A questo punto, il ministro segna con un piccolo segno di croce l’inizio del brano che leggerà, e si segna egli stesso sulla fronte, sulla bocca e sul petto; tutti fanno lo stesso. Che cosa significa questo gesto? (sarebbe assurdo farlo senza sapere il perché…..). Noi chiediamo al Signore che la sua Parola, venga a toccare la nostra intelligenza, la nostra bocca e il nostro cuore, perché possiamo comprenderla e inscriverla nel più profondo dei nostri pensieri e proclamarla con sapienza e con tutta la nostra vita, ma soprattutto custodirla gelosamente nel nostro cuore a immagine di Maria che “serbava tutte queste cose nel suo cuore” (Lc, 2-51).tracciando queste tre piccole croci su di noi, possiamo dire interiormente: “Signore, che io comprenda bene la tua Parola, che possa proclamarla e possa custodirla nel mio cuore”.

La lettura del Vangelo
 
Comincia allora la lettura o il canto del Vangelo, che è proclamato, come si deve, con la più grande cura. Durante questa proclamazione, il vescovo prende il suo pastorale per significare che la sua autorità pastorale è legata al Vangelo di Cristo. L’evangelario è incensato in segno di venerazione.
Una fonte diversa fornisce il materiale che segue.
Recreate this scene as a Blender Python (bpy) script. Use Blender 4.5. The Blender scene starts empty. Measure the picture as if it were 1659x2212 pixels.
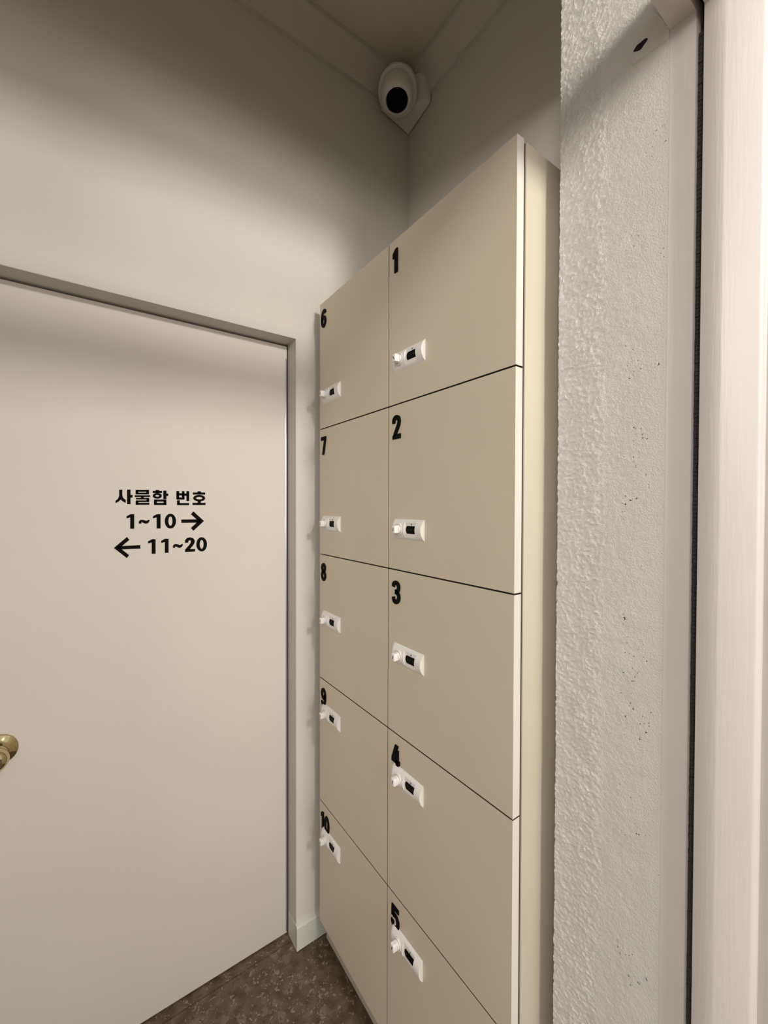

Durante la lettura, il turiferario fa oscillare il suo turibolo fumante, ciò che simbolizza nello stesso tempo l’onore divino dovuto al Vangelo, e il modo in cui il buon profumo di Cristo si diffonde nel cuore dei credenti e nel mondo intero.

L’acclamazione del Vangelo
 
Quando la lettura è terminata, colui che ha letto il Vangelo, canta o dice: “Parola del Signore”, e tutti rispondono: “ Lode a te, Signore Gesù”. E’ ancora una professione di fede: noi riconosciamo che è Gesù stesso che ci ha parlato.

Bacio dell’evangelario
 
E’ il secondo bacio della messa. Il ministro venera il Vangelo in segno di rispetto, poi porta l’evangelario al vescovo perché anche lui lo baci. Facendo questo gesto, i ministri ordinati dicono: “La Parola del Vangelo cancelli i nostri peccati”. 

Omelia
 
Quindi ci sediamo per ascoltare l’omelia o la predica. Omelia viene dal greco homilia che vuol dire “riunione”, “incontro in società”, “conversazione familiare”. Lo scopo è chiarissimo: spiegare, attualizzare, rendere accessibile a tutti la Parola di Dio che è stata appena proclamata. Noi conserviamo come esempio la folgorante omelia di Gesù a Nazaret: “Oggi si è adempiuta questa scrittura che voi avete udito con i vostri orecchi” (Lc 4,21). Non si tratta dunque di un discorso di scuola, di un esercizio di eloquenza, di una allocuzione, di una perorazione politica. Non è questo il momento di tenere un corso, una lezione di catechismo o una conferenza. Il predicatore deve prima impregnarsi della Parola per poterne poi parlare come si deve. La preparazione più importante è la preghiera. Il sacerdote scopre presto che è lui stesso il primo a trarre profitto dalle parole che pronuncia in nome di Dio, che è lui il primo a essere “preso di mira” dalle sue stesse esortazioni. Perché una omelia sia buona, è importante che sia ben preparata. Anche un sermone improvvisato richiede una certa preparazione. Un’omelia ci guadagna anche dal non essere troppo lunga…. Un padre del deserto ha detto: “Per fare una buona omelia, occorrono tre cose: un buon inizio, una buona fine, e le due cose il più vicino possibile!”. Quanto ai fedeli, perché vi sia conversazione familiare e anche molto semplicemente comunicazione, sarebbe sufficiente che essi molto semplicemente ascoltassero, e si applicassero a comprendere ciò che il sacerdote vuole loro trasmettere. Come sacerdote, mi accorgo in fretta se c’è un reale ascolto, o al contrario ben poco interesse (come in occasione di certi matrimoni, per esempio). Malgrado le sue imperfezioni, è importante accogliere questa omelia come Parola di Dio per noi. Il tempo di silenzio o di musica che segue l’omelia permette di meditare e di riflettere su ciò che è stato esposto.